> **Data**:

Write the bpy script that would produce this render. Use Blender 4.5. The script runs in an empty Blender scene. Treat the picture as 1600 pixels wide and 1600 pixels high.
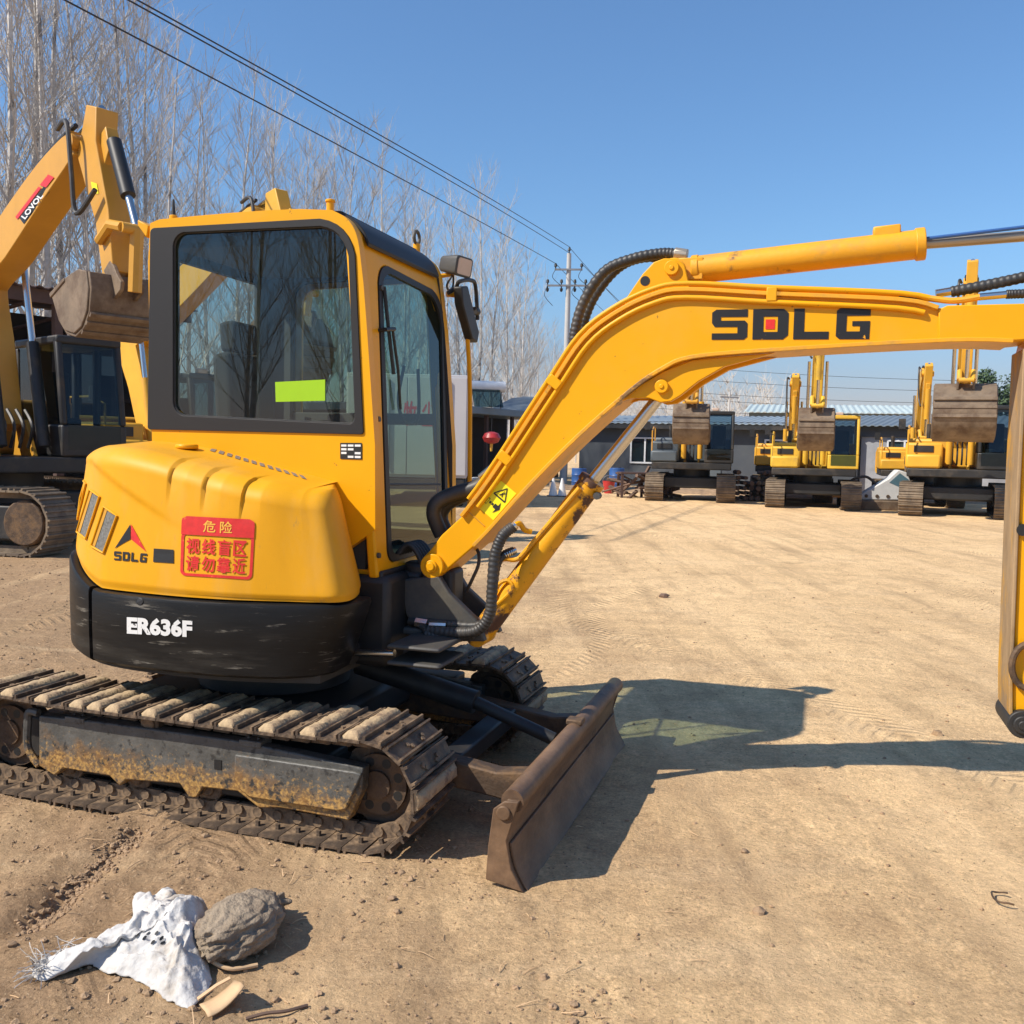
import bpy, bmesh, math, random
from math import sin, cos, pi, radians, atan, atan2, sqrt
from mathutils import Vector, Matrix, noise
from mathutils.bvhtree import BVHTree

random.seed(7)
SC = bpy.context.scene
COL = SC.collection
# ------------------------------------------------------------------ camera
F = 1480.0
PITCH = atan(100 / 1480)
ROLL = 0.0225
CAM_H = 1.55
CP = Vector((0, 0, CAM_H))
FW = Vector((0, cos(PITCH), -sin(PITCH)))
_u0 = Vector((0, sin(PITCH), cos(PITCH)))
RT = Vector((1, 0, 0)) * cos(ROLL) + _u0 * sin(ROLL)
UP = -Vector((1, 0, 0)) * sin(ROLL) + _u0 * cos(ROLL)
cam = bpy.data.cameras.new('camera')
cam.sensor_width = 36
cam.lens = 36 * F / 1600
cam.clip_end = 5000
cam.clip_start = 0.05
co = bpy.data.objects.new('camera', cam)
COL.objects.link(co)
m3 = Matrix((RT, UP, -FW)).transposed()
co.matrix_world = Matrix.Translation(CP) @ m3.to_4x4()
SC.camera = co
# ------------------------------------------------------------------ light
SUN_DIR = Vector((-0.945, -0.415, 1.0)).normalized()      # towards the sun
ELEV = math.asin(SUN_DIR.z)
w = bpy.data.worlds.new('World')
SC.world = w
w.use_nodes = True
nt = w.node_tree
sky = nt.nodes.new('ShaderNodeTexSky')
sky.sky_type = 'NISHITA'
sky.sun_disc = False
sky.sun_elevation = ELEV
sky.sun_rotation = atan2(SUN_DIR.x, SUN_DIR.y)
sky.altitude = 6000
sky.air_density = 3.0
sky.dust_density = 3.0
sky.ozone_density = 10.0
bg = nt.nodes['Background']
bg.inputs['Strength'].default_value = 0.122
# tint multiplied into the sky colour, dimming it just above the horizon
wt = nt.nodes.new('ShaderNodeTexCoord')
wx = nt.nodes.new('ShaderNodeSeparateXYZ')
nt.links.new(wt.outputs['Generated'], wx.inputs[0])
wr = nt.nodes.new('ShaderNodeMapRange')
wr.interpolation_type = 'SMOOTHSTEP'
wr.inputs['From Min'].default_value = 0.01
wr.inputs['From Max'].default_value = 0.20
nt.links.new(wx.outputs['Z'], wr.inputs['Value'])
wm = nt.nodes.new('ShaderNodeMix')
wm.data_type = 'RGBA'
wm.inputs[6].default_value = (0.78, 0.60, 0.66, 1)
wm.inputs[7].default_value = (1, 1, 1, 1)
nt.links.new(wr.outputs[0], wm.inputs[0])
wmul = nt.nodes.new('ShaderNodeMix')
wmul.data_type = 'RGBA'
wmul.blend_type = 'MULTIPLY'
wmul.inputs[0].default_value = 1.0
nt.links.new(sky.outputs[0], wmul.inputs[6])
nt.links.new(wm.outputs[2], wmul.inputs[7])
nt.links.new(wmul.outputs[2], bg.inputs['Color'])
sl = bpy.data.lights.new('sun', 'SUN')
sl.energy = 5.0
sl.angle = radians(0.5)
sl.color = (1.0, 0.92, 0.80)
so = bpy.data.objects.new('sun', sl)
COL.objects.link(so)
so.rotation_euler = SUN_DIR.to_track_quat('Z', 'Y').to_euler()
SC.view_settings.view_transform = 'Standard'
SC.view_settings.look = 'None'
SC.view_settings.exposure = 0.28
SC.view_settings.gamma = 1.0
SC.render.engine = 'CYCLES'
SC.cycles.max_bounces = 8
SC.cycles.transparent_max_bounces = 24
SC.cycles.use_denoising = True


# ------------------------------------------------------------------ helpers
def ray(px, py):
    return FW + RT * ((px - 800) / F) + UP * ((800 - py) / F)


def gnd(px, py, z=0.0):
    d = ray(px, py)
    return CP + d * ((z - CAM_H) / d.z)


def at(px, py, Y):
    """point seen at photo pixel (px, py), Y metres ahead"""
    d = ray(px, py)
    return CP + d * (Y / d.y)


class Frame:
    def __init__(self, O, a):
        self.O = Vector(O)
        self.a = a
        self.u = Vector((cos(a), sin(a), 0))
        self.v = Vector((-sin(a), cos(a), 0))

    def pl(self, px, py, v):
        d = ray(px, py)
        t = (v - (CP - self.O).dot(self.v)) / d.dot(self.v)
        p = CP + d * t - self.O
        return (p.dot(self.u), p.z - self.O.z)

    def ls(self, pts, v):
        return [self.pl(x, y, v) for x, y in pts]

    def loc(self, p):
        q = Vector(p) - self.O
        return Vector((q.dot(self.u), q.dot(self.v), q.z))

    def hit(self, px, py, p0, n):
        """local point where the pixel's line meets the local plane (p0, n)"""
        c = self.loc(CP)
        d = ray(px, py)
        d = Vector((d.dot(self.u), d.dot(self.v), d.z))
        t = (Vector(p0) - c).dot(Vector(n)) / d.dot(Vector(n))
        return c + d * t

    def ray(self, px, py):
        d = ray(px, py)
        return self.loc(CP), Vector((d.dot(self.u), d.dot(self.v), d.z)).normalized()


class MB:
    def __init__(self):
        self.v = []
        self.f = []

    def add(self, vs, fs):
        n = len(self.v)
        self.v += [tuple(p) for p in vs]
        self.f += [tuple(i + n for i in q) for q in fs]
        return self

    def box(self, x0, x1, y0, y1, z0, z1, M=None):
        vs = [Vector((x, y, z)) for z in (z0, z1) for y in (y0, y1) for x in (x0, x1)]
        if M is not None:
            vs = [M @ p for p in vs]
        return self.add(vs, [(0, 2, 3, 1), (4, 5, 7, 6), (0, 1, 5, 4), (2, 6, 7, 3), (0, 4, 6, 2), (1, 3, 7, 5)])

    def prism(self, pts, v0, v1):
        """(u, z) outline drawn out along v"""
        n = len(pts)
        vs = [Vector((u, v0, z)) for u, z in pts] + [Vector((u, v1, z)) for u, z in pts]
        fs = [tuple(range(n)), tuple(range(2 * n - 1, n - 1, -1))]
        fs += [(i, i + n, (i + 1) % n + n, (i + 1) % n) for i in range(n)]
        return self.add(vs, fs)

    def loft(self, loops, cap0=True, cap1=True, closed=True):
        n = len(loops[0])
        vs = [Vector(p) for L in loops for p in L]
        fs = []
        for k in range(len(loops) - 1):
            a, b = k * n, (k + 1) * n
            for i in range(n if closed else n - 1):
                j = (i + 1) % n
                fs.append((a + i, a + j, b + j, b + i))
        if cap0:
            fs.append(tuple(range(n - 1, -1, -1)))
        if cap1:
            k = (len(loops) - 1) * n
            fs.append(tuple(range(k, k + n)))
        return self.add(vs, fs)

    def ring(self, outer, inner, off):
        """plate with an opening: outer / inner loops of equal count, thickened by vector off"""
        n = len(outer)
        o = [Vector(p) for p in outer]
        i_ = [Vector(p) for p in inner]
        off = Vector(off)
        vs = o + i_ + [p + off for p in o] + [p + off for p in i_]
        fs = []
        for k in range(n):
            j = (k + 1) % n
            fs += [(k, j, n + j, n + k), (2 * n + k, 3 * n + k, 3 * n + j, 2 * n + j),
                   (k, 2 * n + k, 2 * n + j, j), (n + k, n + j, 3 * n + j, 3 * n + k)]
        return self.add(vs, fs)

    def tube(self, path, r, n=10, caps=True):
        P = [Vector(p) for p in path]
        m = len(P)
        rs = r if isinstance(r, (list, tuple)) else [r] * m
        t0 = (P[1] - P[0]).normalized()
        nrm = t0.orthogonal().normalized()
        loops = []
        for i in range(m):
            a = P[max(i - 1, 0)]
            b = P[min(i + 1, m - 1)]
            t = (b - a)
            t = t.normalized() if t.length > 1e-9 else t0
            nrm = (nrm - t * nrm.dot(t))
            nrm = nrm.normalized() if nrm.length > 1e-6 else t.orthogonal().normalized()
            bn = t.cross(nrm)
            loops.append([P[i] + (nrm * cos(2 * pi * k / n) + bn * sin(2 * pi * k / n)) * rs[i] for k in range(n)])
        return self.loft(loops, caps, caps)

    def cyl(self, p0, p1, r, n=20, r1=None):
        return self.tube([p0, p1], [r, r if r1 is None else r1], n)

    def build(self, name, mat, parent=None, bevel=0.0, smooth=True, angle=35, seg=2, recalc=True):
        me = bpy.data.meshes.new(name)
        me.from_pydata(self.v, [], self.f)
        if recalc:
            bm = bmesh.new()
            bm.from_mesh(me)
            bmesh.ops.recalc_face_normals(bm, faces=bm.faces)
            bm.to_mesh(me)
            bm.free()
        me.validate()
        if smooth:
            me.polygons.foreach_set('use_smooth', [True] * len(me.polygons))
            try:
                me.set_sharp_from_angle(angle=radians(angle))
            except Exception:
                pass
        o = bpy.data.objects.new(name, me)
        COL.objects.link(o)
        me.materials.append(mat)
        if parent is not None:
            o.parent = parent
        if bevel:
            b = o.modifiers.new('edge', 'BEVEL')
            b.width = bevel
            b.segments = seg
            b.limit_method = 'ANGLE'
            b.angle_limit = radians(35)
        return o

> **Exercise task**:
Reproduce only the lines from the beginning of the data through the line that contains "from mathutils.bvhtree import BVHTree", both included, and please drop the pictures.

> **Complete response**:
Write the bpy script that would produce this render. Use Blender 4.5. The script runs in an empty Blender scene. Treat the picture as 1600 pixels wide and 1600 pixels high.
import bpy, bmesh, math, random
from math import sin, cos, pi, radians, atan, atan2, sqrt
from mathutils import Vector, Matrix, noise
from mathutils.bvhtree import BVHTree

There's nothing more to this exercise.